Monday, October 17, 2011

Pep Talks to Myself

Lately I've had a hard time writing or getting into anything, really. I've been struggling with being stagnant after graduation. Where do I go from here? Why can't I seem to find a better job? If I go back to school, what should I get my masters in? What does it matter if I write or not?

Well, I gave myself a pep talk the other night that seemed to snap me back to reality, or at least writing. I told myself, J, you can either sit back and stay in this life you hate, or you can fight for a better future. I told myself, you are a fighter and you are going to fight like hell to keep doing the things you love. That means overcoming stagnation, fighting for a position, fighting against your deteriorating health. And it actually worked. I've decided to fight.

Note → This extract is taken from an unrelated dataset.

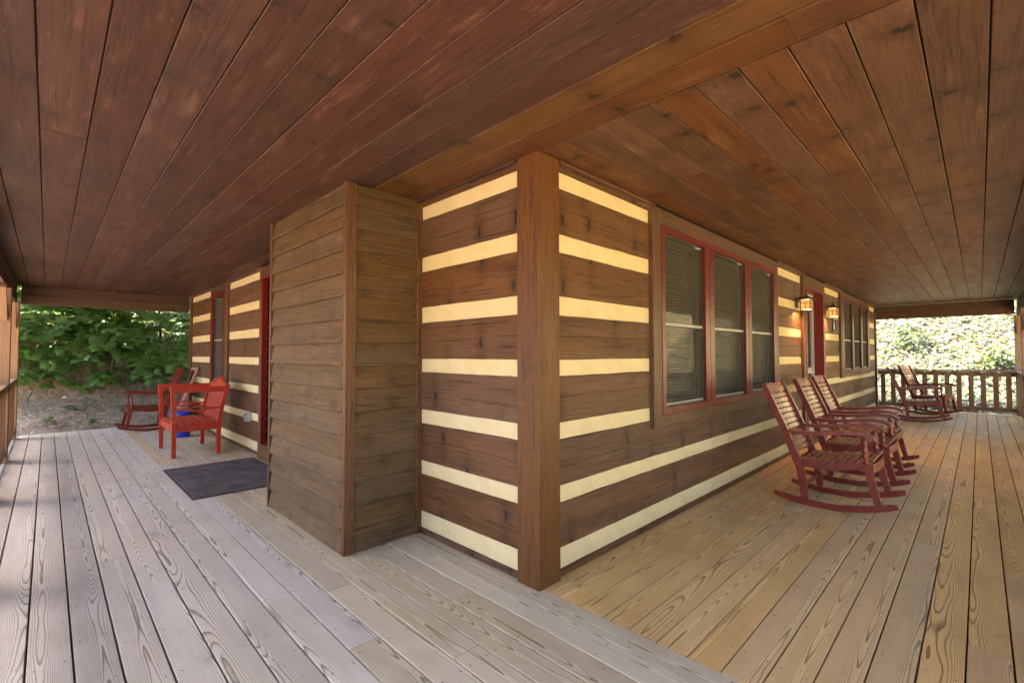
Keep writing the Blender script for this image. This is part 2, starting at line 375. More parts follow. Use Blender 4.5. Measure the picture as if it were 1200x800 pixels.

Part of that means returning to hope, returning to wishes, returning to dreaming up a better future. What this is means is that I inspire myself to write by thinking about the endgame, what happens after I'm published. I imagine what fans will like or not like, what they will argue with each other about, how they will react. My favorite past-time has always been imagining giving book talks or being interviewed about my books.

If you follow me on tumblr, you've probably noticed I've been in a bit of a tag vomit mood this week. A few of those entries were related to this kind of dreaming, where I imagine how future students looking at my work will imagine me and/or will interpret my books. This comes largely out of the fact that sometimes English majors over-analyze a book and find more meaning in it than the writer originally intended. Anyway, here are the tags, and links to their respective posts.

Part 1: A Response to Leonardo Da Vinci's hand studies
someday if my books are ever published students will study me and my weird (and somewhat macabre) obsession with hands and they will write papers about how I feared nothing but losing them. They will write that I was most fascinated by hands, how they mean losing everything and yet they were the key to creating everything. my hands are my everything. Just kidding. They will write papers about me saying she wrote a lot about hands and potatoes and we're really not sure why. Maybe she secretly wanted to be a farmer

Part 2: A Response to Seamus Heaney's "Digging"
 this is the post all the students who will study my works in the future will cite on their essays saying look Teacher she is obsessed with potatoes just like we said. this poem represents how she wanted to be a farmer just like all the generations of her family before herboth sets of grandparents and her uncle had a farm you know. but she didn't work on a farm so she decided to dig with her pen like Heaney did. as you can see I've done my research and I can find you more evidence of why Layman writes so much about hands and potatoes. She was kind of a weird writer but I guess all writers are weird. except this one didn't drink or take opium or anything. she was just obsessed with potatoes and hands I guess.

TL;DR: dreaming about being famous in the future helps me write my novels, because I feel like I have something to work towards. If you're having trouble, maybe this will help you too. Maybe I'm just delusional.